As my practice escalated over the next few years, more spirits began appearing in my life. I couldn’t hear them any better than I could hear Wolfie, but it … appeared to resent them. It very clearly resented that I was not pursuing my relationship with it as dilligently as it desired. Frankly: focus is not my strong point in the medium term. Short term – jewelry repair, a single ritual, a lover – I am a laser ; long term – college, my novels – I am relentless; medium term … that’s where the distractions live. And I had a lot of distractions, as I was rotating through whole circcles of freinds about every 12-18 months those first few years out of high school. Contacts with Daemon Wolf grew increasingly sporadic. When I did make contact – or, more accurately, when it made contact – it was increasingly cross with me.
Eventually, the spirit I called Daemon Wolf lost patience with me. I wish I had the xact date, or could find the record — I know I wrote about the event, somewhere, but … I’ve mentioned before that my journalling is not the best. Some time before I departed Lawrence, KS, for what would become my failed life in St.Louis, it made final contacct and told me that it was giving up and moving on.

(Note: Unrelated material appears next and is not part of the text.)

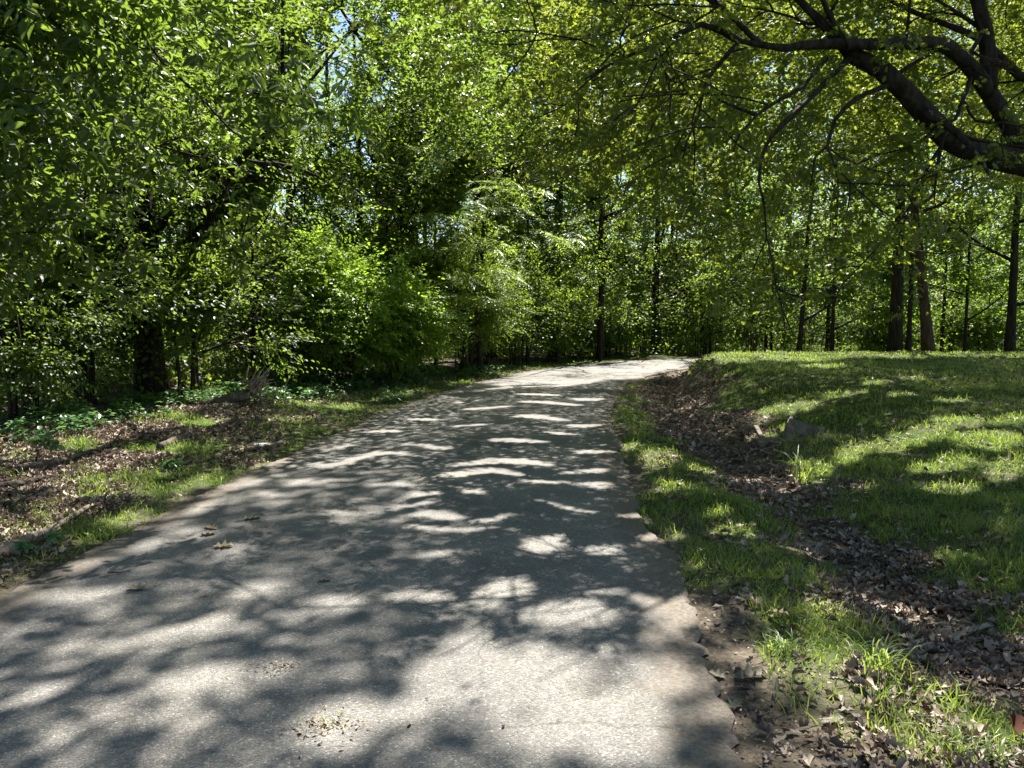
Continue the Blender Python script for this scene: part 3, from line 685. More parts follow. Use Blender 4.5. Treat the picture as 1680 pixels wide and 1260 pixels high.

This is one of the few places where I wish I had done things differently back in the day. I don’t think most people have spirits take that sort of proprietary interest that early. It’s not unheard of, of course, but it’s an opportunity not everyone gets … and I blew it. I also wish I’d kept better journals, so I would have more wheat from which to sift chaff. Still, my relationship with Daemon Wolf taught me one essential lesson: relaitionships between mortals and spirits are opt-in, for both parties. Either party can leave when their needs are not being met, or their goals are not being achieved.